The star of the event, Lascaris—an habitué of radical causes, accused of sympathizing with terrorists—spent one week in Caracas, from February 1st until the 8th. He acknowledged he doesn’t speak Spanish, and said he couldn’t go to shanty towns (barrios) since the local fixer refused to go to poor areas. He stayed at a four-star hotel in Altamira, where all the international correspondents stayed. He claims he didn’t receive any payment of any sort from the Maduro regime.
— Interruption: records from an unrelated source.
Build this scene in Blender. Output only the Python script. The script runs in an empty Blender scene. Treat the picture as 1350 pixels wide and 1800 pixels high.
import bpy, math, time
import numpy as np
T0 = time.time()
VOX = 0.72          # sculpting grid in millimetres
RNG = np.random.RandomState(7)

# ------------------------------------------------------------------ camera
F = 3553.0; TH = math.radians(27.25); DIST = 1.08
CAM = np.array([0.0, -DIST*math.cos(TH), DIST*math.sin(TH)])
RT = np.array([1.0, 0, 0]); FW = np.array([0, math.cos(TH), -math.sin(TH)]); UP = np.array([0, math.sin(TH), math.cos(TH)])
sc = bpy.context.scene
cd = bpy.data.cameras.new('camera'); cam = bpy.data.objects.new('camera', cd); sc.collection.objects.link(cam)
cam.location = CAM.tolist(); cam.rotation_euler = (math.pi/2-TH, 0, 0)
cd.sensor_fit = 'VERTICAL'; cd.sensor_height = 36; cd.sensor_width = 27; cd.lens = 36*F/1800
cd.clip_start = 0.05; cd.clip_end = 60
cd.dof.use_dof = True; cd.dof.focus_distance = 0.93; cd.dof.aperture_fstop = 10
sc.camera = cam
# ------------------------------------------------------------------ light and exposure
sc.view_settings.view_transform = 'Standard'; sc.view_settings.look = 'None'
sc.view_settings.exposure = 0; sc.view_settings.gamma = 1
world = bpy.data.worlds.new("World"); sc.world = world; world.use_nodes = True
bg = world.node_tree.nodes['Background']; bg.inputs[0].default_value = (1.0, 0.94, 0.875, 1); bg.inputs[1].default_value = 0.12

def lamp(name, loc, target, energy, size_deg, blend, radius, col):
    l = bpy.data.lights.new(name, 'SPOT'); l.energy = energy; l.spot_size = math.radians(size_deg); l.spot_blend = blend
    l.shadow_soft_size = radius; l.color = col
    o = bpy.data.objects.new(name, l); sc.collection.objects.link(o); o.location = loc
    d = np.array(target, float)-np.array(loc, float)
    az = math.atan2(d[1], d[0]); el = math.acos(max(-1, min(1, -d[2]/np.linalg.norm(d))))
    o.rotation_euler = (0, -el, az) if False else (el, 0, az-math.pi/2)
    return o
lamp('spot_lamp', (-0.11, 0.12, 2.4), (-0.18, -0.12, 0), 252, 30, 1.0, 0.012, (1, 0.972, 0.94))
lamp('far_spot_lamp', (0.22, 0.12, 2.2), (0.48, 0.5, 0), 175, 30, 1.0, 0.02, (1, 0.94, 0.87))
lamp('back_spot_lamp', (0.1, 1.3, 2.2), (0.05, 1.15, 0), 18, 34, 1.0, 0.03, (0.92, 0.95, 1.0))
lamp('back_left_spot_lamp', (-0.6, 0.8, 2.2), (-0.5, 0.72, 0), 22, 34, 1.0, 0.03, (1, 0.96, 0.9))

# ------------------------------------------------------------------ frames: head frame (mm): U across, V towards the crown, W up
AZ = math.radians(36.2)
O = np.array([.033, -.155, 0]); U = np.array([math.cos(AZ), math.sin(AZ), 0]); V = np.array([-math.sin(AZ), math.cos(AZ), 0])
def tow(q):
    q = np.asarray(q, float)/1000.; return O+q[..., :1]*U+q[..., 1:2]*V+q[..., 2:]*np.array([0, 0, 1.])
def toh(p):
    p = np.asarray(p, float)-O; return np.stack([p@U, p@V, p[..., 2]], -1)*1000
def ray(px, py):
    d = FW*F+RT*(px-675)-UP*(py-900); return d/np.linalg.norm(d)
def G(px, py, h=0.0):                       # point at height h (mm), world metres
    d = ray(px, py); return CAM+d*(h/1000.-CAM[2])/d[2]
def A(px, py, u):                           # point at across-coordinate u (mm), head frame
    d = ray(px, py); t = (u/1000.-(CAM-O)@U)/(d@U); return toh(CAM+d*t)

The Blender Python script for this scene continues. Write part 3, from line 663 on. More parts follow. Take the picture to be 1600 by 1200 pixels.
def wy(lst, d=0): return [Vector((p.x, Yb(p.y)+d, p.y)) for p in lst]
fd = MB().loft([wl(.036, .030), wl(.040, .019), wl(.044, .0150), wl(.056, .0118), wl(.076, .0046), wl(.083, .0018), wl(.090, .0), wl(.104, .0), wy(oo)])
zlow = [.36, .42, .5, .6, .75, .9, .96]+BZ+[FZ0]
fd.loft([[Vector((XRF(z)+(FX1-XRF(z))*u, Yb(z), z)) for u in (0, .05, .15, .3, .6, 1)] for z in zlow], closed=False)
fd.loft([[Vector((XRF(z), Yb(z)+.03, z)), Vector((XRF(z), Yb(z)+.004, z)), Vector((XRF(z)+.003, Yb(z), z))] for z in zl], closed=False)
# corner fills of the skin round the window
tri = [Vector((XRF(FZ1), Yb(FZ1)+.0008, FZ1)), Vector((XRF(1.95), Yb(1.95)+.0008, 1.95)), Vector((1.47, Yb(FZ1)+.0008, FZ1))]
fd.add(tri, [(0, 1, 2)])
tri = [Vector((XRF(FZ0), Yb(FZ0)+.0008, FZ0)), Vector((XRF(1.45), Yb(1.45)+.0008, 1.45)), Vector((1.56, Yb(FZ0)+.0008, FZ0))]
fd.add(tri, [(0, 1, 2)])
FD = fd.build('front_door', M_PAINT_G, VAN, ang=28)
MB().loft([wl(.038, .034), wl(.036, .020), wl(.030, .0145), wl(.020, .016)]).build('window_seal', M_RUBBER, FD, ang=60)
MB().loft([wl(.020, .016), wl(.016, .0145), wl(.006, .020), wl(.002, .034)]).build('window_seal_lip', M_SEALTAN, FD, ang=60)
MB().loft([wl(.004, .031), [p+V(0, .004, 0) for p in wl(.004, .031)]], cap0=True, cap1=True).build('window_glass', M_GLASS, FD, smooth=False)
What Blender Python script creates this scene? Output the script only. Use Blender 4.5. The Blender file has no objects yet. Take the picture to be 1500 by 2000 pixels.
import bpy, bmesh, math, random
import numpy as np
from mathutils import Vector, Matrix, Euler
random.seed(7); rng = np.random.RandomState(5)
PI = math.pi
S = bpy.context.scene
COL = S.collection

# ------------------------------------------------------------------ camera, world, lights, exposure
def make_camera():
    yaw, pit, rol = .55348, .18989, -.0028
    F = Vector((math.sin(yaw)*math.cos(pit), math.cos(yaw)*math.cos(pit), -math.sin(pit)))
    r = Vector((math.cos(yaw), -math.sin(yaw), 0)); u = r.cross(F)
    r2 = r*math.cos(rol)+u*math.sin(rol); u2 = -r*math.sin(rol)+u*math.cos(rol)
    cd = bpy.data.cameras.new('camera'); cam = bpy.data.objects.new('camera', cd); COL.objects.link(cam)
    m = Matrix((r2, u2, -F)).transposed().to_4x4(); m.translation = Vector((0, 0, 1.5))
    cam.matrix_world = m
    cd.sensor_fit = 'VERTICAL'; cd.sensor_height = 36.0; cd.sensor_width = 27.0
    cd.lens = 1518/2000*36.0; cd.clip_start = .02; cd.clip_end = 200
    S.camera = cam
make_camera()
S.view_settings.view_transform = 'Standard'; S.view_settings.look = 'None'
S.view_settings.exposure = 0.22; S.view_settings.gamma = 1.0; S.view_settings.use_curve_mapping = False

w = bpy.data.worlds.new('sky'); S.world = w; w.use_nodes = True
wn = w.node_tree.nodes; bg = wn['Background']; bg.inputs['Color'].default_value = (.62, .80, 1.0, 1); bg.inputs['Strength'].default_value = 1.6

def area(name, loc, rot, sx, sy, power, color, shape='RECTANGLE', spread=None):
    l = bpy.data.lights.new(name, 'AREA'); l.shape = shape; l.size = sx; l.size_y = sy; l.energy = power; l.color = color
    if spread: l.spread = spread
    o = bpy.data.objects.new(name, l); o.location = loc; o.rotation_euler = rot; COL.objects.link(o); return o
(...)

He gave some background about a country that was “very biased” presenting, for example, a picture of the National Constituent Assembly (ANC), and another of the National Assembly (AN). It was clear to him that the ANC, fully red, showed the “majority” of Venezuelans who are colored and mestizos, while the picture from the opposition AN showed mainly white people, the “minority”. Lascaris played the racial card many times during his presentation, always implying that the democratic movement against Chávez and Maduro is mainly composed of “white supremacists” trying to impose the interests of a minority on a large majority of colored/mestizos/black Venezuelans. By the way, these two doctored racialized photos are part of a propaganda smear used by chavismo and its allies everywhere in the world.

Lascaris, who repeatedly said he wasn’t “an expert in Venezuela,” conveyed the lies of the propaganda apparatus: Guaidó is a “self-proclaimed” president, Maduro won a “fair election with 68% of the votes” in May 2018, the current economic crisis is due to the “U.S. embargo” and the fall of oil prices in the international market, Venezuela has a wonderful Constitution that protects the environment, the rights of natives, and all kinds of fantasies. He attended a couple of demonstrations in Caracas too, one from forces supporting Guaidó, and another in Bolívar Ave., with Maduro supporters. He saw two peaceful demonstrations, neither police nor soldiers blocked people from either side, and the picture he painted was of almost Swiss order and peace. Zero mentions about Maduro’s police and military killing 240 protesters during the demonstrations of 2017 and 2014, arresting more than 3,000 people, with almost 1,000 civilians subjected to military trials, violating the law and their human rights.

But the ignorance displayed by the panellists is nothing compared to the hysteria and delusion of the sectarian Maduro supporters in the room that afternoon.

Besides these lies, Lascaris omitted several facts. He didn’t mention the well-known reports from the UN High Commissioner on Human Rights on Venezuela, several reports from Amnesty International denouncing grave violations of human rights, or the well-documented environmental devastation that is taking place right now in Southern Venezuela. There wasn’t a single word about the killing of Amerindian Pemon people just a few weeks ago by the National Guard and Maduro’s paramilitary, called colectivos.

But the ignorance displayed by the panellists is nothing compared to the hysteria and delusion of the sectarian Maduro supporters in the room that afternoon (some Canadian, most of them retired public servants, and some Latin Americans, mainly Central Americans). I had to endure the hysterical position of some attendees, shouting at me that I have to “renounce my white privilege” if I want to really understand Venezuela. A surreal moment came courtesy of Don, a Canadian communist, who told me he can’t believe that Cubans have any influence in Venezuela, that they control the military and have intelligence services in the country.

I’ve been confronting these mercenaries for a long time, even accepting invitations by the Russian propaganda network RT. What’s most “surprising” is the level of coordination and the resources they have to feed their propaganda. It’s not clear who finances this, but certainly there’s an organized and funded effort to confuse Canadians and present the criminal Maduro regime as a poor victim of imperialism.My intervention, along with a note I wrote in my blog, prompted the hate machine that always goes along with chavismo. I received a couple of hate emails, bots insulted me on Twitter (“cerdo imperialista” and “hijo de la gran puta”), and Lascaris himself continued for a few days with his uninformed arguments and ad-hominem attacks.

And when journalists buy your lies, you know it’s working.